In a Nov. 12 letter to Jones' attorney, the DEA announced it would be returning all of Jones' money.

"Getting my money back is a big relief, but DEA never should have taken it in the first place," Jones said in an Institute for Justice press release. "In going through this nightmare, I found out that I'm not the only innocent American who has been treated this way. I hope that my continuing lawsuit will end the government's practice of treating people flying with cash like criminals."

Under civil asset forfeiture laws, police and prosecutors can seize property when that property is suspected of being connected to criminal activity, even if the owner is never charged or convicted of a crime. Law enforcement groups say the practice allows them to disrupt organized crime, like drug trafficking, by targeting its illicit proceeds. 

However, civil liberties groups say civil asset forfeiture has too few procedural protections for property owners and creates perverse incentives for police to seize cash based on mere suspicion. 

Reason reported on Jones' case in September, when she joined the class-action suit as a plaintiff:

After flying from Tampa to North Carolina for a casino reopening last May, Stacy Jones and her husband had dinner with friends, who were interested in buying a car the couple owned. They paid for it in cash. When the couple had to cut their trip short because of a death in the family, Jones put that money, along with cash she had for gambling, in a carry-on bag and headed for the airport in Wilmington, never considering the possibility that she was about to be robbed of $43,000 by the DEA.

A local sheriff's deputy, alerted to the presence of seizable cash by TSA screeners, grilled Jones and her husband about the money and deemed their explanation fishy, even after he called their friend, who confirmed the car purchase but was unable to say exactly how many miles were on the odometer. The deputy called in two DEA agents, who interrogated the couple some more and then announced that they were seizing the money based on their suspicion that it was related to drug trafficking.

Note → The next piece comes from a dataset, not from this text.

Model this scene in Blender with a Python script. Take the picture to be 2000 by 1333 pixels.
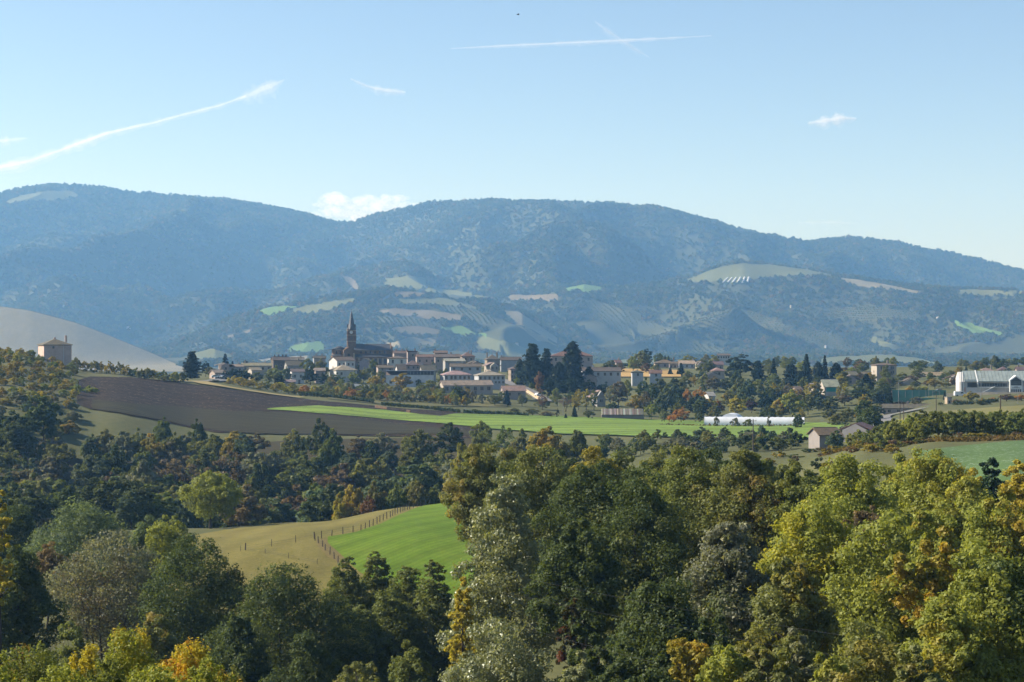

One of the other named plaintiffs in the lawsuit, Terrence Rolin, a 79-year-old retired railroad engineer, had his life savings of $82,373 seized by the DEA after his daughter, Rebecca Brown, tried to take it on a flight out of Pittsburgh with the intent of depositing it in a bank. After the case went public, the DEA returned the money.

In 2016, a USA Today investigation found the DEA seized more than $209 million from at least 5,200 travelers in 15 major airports over the previous decade.

A 2017 report by the Justice Department Office of Inspector General found that the DEA seized more than $4 billion in cash from people suspected of drug activity over the previous decade, but $3.2 billion of those seizures were never connected to any criminal charges.

"We are glad that Stacy will get her money back, but it is shameful that federal agents keep targeting innocent flyers at our nation's airports," Institute for Justice senior attorney Dan Alban said. "We are going to keep fighting to end TSA's and DEA's unconstitutional and unlawful practices of seizing people and their cash without reasonable suspicion or probable cause."